Facile Fabrication of Anisotropic Chitosan Aerogel with Hydrophobicity and Thermal Superinsulation for Advanced Thermal Management

Traditional isotropic thermal insulators have been unable to meet the increasing demand for thermal insulation and the requirement of sustainable development, hence exploring a novel and advanced thermal management material is urgent. Previous studies indicated that the anisotropic porous materials with hierarchically aligned porous structures could improve the thermal management capability; however, the relationship between thermal properties and structure is unclear. Herein, a lightweight, large-scale, elastic, and anisotropic chitosan aerogel with excellent thermal management capability was fabricated via unidirectional freeze casting and silylation modification.

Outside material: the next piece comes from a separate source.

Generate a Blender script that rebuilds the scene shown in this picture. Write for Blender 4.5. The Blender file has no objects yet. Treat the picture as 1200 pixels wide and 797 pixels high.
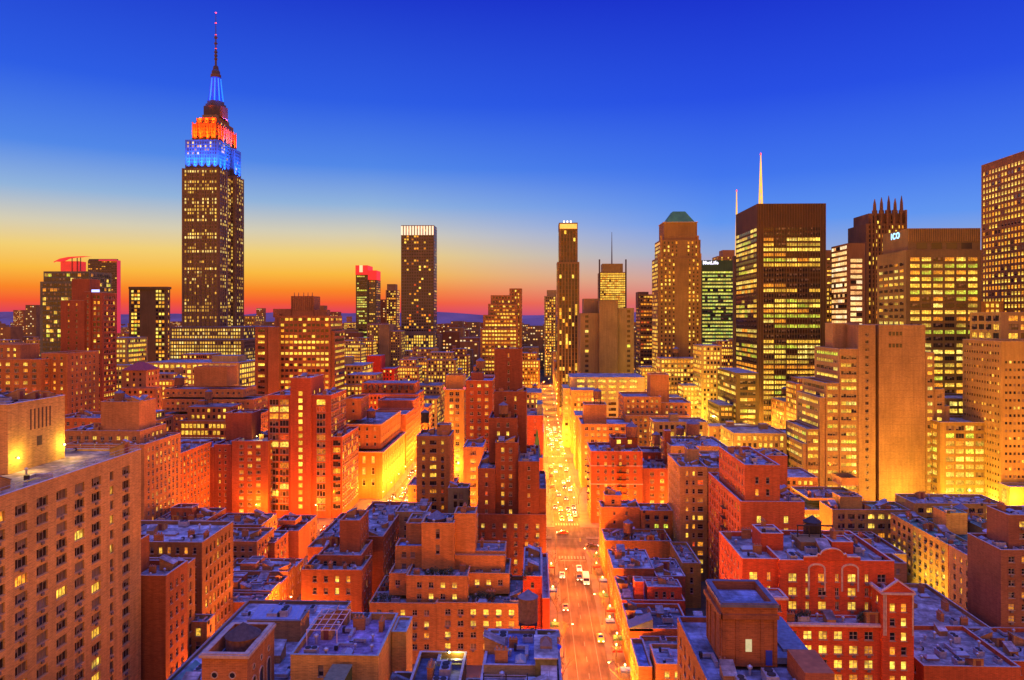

Theoretical calculation had been used to analyze the effect of microstructure on the mechanical and thermal properties, as well as the anisotropic heat-transfer behavior. The anisotropic chitosan aerogel exhibited a honeycomb-like porous and lamellar structure, resulting in an advanced thermal management capability with a lower radial thermal conductivity (30.4 mW m(-1) K-1) and two times higher axial thermal conductivity (60.1 mW m(-1) K-1). The calculated results demonstrated that the thermal management capability of anisotropic chitosan aerogel was better than that of the isotropic materials (thermal conductivities of 10 and 22 mW m(-1) K-1). It is helpful for further design of biopolymer aerogels for thermal superinsulation applications.

Automated summary

A lightweight, large-scale, elastic, and anisotropic chitosan aerogel with excellent thermal management capability was fabricated, showing potential as a new material for thermal superinsulation applications.